### Exercise objective
Only the lines from the start up to and including the line containing "def at_z(u, v, z): d" should be repeated, word for word.

### Supplied information
• • • • • • •
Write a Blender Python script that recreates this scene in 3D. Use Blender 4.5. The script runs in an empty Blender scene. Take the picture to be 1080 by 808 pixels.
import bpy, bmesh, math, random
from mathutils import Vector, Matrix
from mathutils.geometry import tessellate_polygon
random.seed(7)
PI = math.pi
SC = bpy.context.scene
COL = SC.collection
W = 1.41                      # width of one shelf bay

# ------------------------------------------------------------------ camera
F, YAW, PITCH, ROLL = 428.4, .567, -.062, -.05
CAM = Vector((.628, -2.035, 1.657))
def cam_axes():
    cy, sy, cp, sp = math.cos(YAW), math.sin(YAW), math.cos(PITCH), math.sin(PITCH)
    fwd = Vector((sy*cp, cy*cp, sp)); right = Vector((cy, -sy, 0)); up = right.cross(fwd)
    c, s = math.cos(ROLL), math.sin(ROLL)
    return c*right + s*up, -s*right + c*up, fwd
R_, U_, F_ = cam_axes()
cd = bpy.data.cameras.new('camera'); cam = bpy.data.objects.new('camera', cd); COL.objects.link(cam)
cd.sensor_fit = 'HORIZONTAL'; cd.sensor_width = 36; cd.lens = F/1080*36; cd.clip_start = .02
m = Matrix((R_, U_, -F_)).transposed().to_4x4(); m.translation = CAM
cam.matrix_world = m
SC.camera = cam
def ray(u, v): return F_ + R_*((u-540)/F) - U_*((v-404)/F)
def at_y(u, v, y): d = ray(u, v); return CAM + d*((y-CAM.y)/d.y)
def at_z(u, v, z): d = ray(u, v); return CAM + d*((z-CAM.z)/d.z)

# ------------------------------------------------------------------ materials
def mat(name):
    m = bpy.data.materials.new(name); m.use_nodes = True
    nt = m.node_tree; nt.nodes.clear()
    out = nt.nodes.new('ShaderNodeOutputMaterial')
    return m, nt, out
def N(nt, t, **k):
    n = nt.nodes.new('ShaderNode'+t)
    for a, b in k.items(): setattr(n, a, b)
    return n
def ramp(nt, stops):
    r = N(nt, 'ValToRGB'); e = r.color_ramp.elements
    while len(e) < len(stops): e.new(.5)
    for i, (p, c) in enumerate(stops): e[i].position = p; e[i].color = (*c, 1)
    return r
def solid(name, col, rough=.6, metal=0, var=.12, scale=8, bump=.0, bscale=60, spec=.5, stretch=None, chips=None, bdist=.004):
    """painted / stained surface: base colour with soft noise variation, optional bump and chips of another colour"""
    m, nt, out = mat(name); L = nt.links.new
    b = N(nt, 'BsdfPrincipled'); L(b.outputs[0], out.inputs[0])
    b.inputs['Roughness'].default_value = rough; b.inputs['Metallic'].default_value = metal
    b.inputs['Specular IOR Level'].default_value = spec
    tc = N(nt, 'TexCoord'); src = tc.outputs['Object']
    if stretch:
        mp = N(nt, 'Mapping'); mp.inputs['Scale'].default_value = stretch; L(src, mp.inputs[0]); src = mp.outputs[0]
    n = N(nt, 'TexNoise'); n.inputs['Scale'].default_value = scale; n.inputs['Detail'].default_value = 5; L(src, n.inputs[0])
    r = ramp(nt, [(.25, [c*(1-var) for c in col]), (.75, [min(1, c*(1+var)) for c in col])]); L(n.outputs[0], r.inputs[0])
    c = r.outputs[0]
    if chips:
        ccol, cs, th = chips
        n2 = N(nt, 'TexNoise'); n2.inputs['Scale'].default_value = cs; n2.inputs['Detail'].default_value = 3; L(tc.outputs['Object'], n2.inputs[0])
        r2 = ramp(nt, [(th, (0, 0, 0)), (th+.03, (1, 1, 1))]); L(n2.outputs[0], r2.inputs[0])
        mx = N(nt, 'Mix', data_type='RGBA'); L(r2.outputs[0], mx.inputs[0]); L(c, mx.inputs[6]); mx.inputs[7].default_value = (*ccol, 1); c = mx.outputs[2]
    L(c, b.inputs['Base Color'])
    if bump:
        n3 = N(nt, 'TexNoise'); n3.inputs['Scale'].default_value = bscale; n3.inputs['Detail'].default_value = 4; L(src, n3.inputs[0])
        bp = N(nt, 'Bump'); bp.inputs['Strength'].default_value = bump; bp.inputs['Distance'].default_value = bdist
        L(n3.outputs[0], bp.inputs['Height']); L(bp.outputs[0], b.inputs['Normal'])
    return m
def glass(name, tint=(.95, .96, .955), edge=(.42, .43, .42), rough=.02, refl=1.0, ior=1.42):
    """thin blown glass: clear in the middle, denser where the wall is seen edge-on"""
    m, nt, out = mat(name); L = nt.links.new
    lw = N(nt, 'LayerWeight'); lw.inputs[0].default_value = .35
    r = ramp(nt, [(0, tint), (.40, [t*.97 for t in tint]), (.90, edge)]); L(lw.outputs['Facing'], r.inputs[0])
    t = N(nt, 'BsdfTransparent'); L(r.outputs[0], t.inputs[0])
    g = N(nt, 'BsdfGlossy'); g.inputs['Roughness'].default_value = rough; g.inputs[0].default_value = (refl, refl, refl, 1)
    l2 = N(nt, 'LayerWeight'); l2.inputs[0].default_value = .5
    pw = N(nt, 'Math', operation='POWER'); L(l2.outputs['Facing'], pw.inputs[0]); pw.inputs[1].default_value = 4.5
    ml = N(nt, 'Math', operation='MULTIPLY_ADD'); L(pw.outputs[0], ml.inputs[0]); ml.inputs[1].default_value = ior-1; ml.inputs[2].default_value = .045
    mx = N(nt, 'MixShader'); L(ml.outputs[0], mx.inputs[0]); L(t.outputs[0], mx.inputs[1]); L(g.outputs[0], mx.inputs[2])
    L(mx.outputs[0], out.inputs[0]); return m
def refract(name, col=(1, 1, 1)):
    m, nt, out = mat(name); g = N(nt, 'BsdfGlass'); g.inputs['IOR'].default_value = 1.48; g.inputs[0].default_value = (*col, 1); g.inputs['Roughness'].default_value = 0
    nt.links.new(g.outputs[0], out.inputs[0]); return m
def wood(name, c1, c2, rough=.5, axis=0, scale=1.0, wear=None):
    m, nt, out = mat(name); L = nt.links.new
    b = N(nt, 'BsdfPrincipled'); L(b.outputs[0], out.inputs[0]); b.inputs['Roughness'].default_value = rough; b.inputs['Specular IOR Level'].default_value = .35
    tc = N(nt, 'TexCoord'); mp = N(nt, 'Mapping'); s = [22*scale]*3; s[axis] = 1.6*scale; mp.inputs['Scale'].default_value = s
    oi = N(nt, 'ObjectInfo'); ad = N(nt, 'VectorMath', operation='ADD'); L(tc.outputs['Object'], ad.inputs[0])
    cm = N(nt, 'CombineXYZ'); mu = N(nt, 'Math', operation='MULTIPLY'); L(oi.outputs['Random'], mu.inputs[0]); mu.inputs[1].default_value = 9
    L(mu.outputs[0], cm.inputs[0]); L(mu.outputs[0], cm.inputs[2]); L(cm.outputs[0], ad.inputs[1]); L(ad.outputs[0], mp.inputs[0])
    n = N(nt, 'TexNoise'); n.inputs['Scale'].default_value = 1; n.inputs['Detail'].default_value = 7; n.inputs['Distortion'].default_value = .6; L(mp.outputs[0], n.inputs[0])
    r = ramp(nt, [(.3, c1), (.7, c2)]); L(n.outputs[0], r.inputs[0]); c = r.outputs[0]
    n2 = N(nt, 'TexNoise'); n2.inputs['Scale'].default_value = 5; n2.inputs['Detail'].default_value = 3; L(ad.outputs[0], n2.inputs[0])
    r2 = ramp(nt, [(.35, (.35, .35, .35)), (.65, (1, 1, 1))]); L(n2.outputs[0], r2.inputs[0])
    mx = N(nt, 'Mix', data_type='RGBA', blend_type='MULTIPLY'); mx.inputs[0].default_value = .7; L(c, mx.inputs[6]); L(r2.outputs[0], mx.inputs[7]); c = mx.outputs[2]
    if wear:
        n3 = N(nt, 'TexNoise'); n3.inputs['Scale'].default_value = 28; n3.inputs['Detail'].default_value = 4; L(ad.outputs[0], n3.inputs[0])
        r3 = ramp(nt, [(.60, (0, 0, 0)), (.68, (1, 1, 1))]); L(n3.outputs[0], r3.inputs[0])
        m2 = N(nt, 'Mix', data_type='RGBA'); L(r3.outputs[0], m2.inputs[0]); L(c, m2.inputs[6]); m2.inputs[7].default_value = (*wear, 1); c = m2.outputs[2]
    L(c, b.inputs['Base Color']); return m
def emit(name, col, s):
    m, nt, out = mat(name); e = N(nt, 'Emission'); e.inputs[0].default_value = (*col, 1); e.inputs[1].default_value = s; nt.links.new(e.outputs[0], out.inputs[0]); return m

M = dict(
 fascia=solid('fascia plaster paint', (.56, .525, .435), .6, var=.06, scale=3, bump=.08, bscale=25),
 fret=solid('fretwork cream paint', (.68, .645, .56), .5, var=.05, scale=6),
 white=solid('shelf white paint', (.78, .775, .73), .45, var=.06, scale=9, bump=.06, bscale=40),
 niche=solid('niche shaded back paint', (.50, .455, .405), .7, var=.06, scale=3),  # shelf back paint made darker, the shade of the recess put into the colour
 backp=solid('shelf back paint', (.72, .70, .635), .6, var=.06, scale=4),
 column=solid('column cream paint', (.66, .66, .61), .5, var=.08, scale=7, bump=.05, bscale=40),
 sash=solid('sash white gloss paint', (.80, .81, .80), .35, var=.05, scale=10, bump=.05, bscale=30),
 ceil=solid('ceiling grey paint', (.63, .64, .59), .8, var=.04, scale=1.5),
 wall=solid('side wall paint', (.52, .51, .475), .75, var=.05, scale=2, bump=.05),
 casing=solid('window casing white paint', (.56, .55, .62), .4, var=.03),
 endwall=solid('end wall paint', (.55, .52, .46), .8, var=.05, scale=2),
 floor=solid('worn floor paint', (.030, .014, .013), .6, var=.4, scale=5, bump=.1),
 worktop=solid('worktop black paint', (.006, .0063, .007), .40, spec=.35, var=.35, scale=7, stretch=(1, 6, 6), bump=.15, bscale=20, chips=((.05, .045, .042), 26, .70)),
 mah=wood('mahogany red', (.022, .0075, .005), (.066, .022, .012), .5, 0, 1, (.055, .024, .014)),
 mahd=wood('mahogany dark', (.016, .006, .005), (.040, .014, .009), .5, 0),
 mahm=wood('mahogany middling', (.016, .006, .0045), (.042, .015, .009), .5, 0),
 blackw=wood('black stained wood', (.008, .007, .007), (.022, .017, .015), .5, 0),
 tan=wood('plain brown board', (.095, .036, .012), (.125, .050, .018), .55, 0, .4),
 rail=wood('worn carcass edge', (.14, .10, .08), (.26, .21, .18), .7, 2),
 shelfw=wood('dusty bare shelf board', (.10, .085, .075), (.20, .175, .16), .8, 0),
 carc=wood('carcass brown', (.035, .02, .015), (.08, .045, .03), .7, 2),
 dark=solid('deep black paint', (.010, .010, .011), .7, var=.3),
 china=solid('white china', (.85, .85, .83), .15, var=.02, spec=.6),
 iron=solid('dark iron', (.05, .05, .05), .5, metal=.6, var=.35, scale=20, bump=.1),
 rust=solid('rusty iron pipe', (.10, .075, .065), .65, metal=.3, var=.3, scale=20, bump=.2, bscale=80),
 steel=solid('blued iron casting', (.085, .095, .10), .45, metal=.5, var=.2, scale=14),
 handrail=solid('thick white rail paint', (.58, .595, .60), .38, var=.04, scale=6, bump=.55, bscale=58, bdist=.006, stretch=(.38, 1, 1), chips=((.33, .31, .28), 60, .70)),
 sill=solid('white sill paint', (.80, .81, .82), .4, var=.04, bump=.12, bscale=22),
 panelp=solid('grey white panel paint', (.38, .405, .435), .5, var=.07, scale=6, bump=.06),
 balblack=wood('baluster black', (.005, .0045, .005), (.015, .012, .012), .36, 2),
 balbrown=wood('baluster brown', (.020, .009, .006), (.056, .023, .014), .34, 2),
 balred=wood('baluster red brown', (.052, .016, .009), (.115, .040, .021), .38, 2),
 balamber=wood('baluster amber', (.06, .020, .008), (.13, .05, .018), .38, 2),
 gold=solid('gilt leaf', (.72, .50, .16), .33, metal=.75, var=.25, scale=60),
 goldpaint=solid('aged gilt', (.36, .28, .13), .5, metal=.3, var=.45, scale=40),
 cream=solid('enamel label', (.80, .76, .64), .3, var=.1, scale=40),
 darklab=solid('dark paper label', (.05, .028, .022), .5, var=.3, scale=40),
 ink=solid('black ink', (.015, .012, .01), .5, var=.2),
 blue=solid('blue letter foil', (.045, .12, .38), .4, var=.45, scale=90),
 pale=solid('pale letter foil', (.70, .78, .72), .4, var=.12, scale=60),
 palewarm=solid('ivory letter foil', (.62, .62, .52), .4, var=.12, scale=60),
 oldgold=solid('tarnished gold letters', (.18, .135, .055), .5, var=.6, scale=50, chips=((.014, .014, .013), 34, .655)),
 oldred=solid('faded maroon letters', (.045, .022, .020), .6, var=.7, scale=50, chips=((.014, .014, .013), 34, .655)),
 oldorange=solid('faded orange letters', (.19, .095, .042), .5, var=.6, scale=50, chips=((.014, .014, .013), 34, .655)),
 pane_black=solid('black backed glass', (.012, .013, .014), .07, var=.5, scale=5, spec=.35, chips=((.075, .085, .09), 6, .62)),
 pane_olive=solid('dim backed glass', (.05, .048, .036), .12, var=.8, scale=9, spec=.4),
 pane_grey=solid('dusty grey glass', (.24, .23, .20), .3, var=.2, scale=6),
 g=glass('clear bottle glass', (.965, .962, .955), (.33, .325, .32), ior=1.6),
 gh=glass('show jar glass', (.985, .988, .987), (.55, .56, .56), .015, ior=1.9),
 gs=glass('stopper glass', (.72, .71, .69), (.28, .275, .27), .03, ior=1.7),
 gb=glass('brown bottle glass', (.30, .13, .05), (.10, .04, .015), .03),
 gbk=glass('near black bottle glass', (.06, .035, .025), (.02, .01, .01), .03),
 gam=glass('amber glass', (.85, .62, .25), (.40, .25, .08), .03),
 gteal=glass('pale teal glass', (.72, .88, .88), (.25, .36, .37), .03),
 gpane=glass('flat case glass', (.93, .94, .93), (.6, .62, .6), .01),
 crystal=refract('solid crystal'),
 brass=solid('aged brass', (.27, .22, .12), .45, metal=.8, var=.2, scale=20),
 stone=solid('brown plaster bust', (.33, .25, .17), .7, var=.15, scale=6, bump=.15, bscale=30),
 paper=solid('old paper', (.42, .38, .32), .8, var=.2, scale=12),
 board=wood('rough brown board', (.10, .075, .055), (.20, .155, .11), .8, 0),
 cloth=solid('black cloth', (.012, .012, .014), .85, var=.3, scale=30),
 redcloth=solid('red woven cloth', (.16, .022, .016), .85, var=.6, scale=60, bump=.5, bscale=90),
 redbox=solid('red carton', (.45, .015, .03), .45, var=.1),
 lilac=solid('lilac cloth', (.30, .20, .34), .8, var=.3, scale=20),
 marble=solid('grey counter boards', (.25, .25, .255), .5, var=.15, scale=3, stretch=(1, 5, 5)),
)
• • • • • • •
### Exercise answer
Write a Blender Python script that recreates this scene in 3D. Use Blender 4.5. The script runs in an empty Blender scene. Take the picture to be 1080 by 808 pixels.
import bpy, bmesh, math, random
from mathutils import Vector, Matrix
from mathutils.geometry import tessellate_polygon
random.seed(7)
PI = math.pi
SC = bpy.context.scene
COL = SC.collection
W = 1.41                      # width of one shelf bay

# ------------------------------------------------------------------ camera
F, YAW, PITCH, ROLL = 428.4, .567, -.062, -.05
CAM = Vector((.628, -2.035, 1.657))
def cam_axes():
    cy, sy, cp, sp = math.cos(YAW), math.sin(YAW), math.cos(PITCH), math.sin(PITCH)
    fwd = Vector((sy*cp, cy*cp, sp)); right = Vector((cy, -sy, 0)); up = right.cross(fwd)
    c, s = math.cos(ROLL), math.sin(ROLL)
    return c*right + s*up, -s*right + c*up, fwd
R_, U_, F_ = cam_axes()
cd = bpy.data.cameras.new('camera'); cam = bpy.data.objects.new('camera', cd); COL.objects.link(cam)
cd.sensor_fit = 'HORIZONTAL'; cd.sensor_width = 36; cd.lens = F/1080*36; cd.clip_start = .02
m = Matrix((R_, U_, -F_)).transposed().to_4x4(); m.translation = CAM
cam.matrix_world = m
SC.camera = cam
def ray(u, v): return F_ + R_*((u-540)/F) - U_*((v-404)/F)
def at_y(u, v, y): d = ray(u, v); return CAM + d*((y-CAM.y)/d.y)
def at_z(u, v, z): d = ray(u, v); return CAM + d*((z-CAM.z)/d.z)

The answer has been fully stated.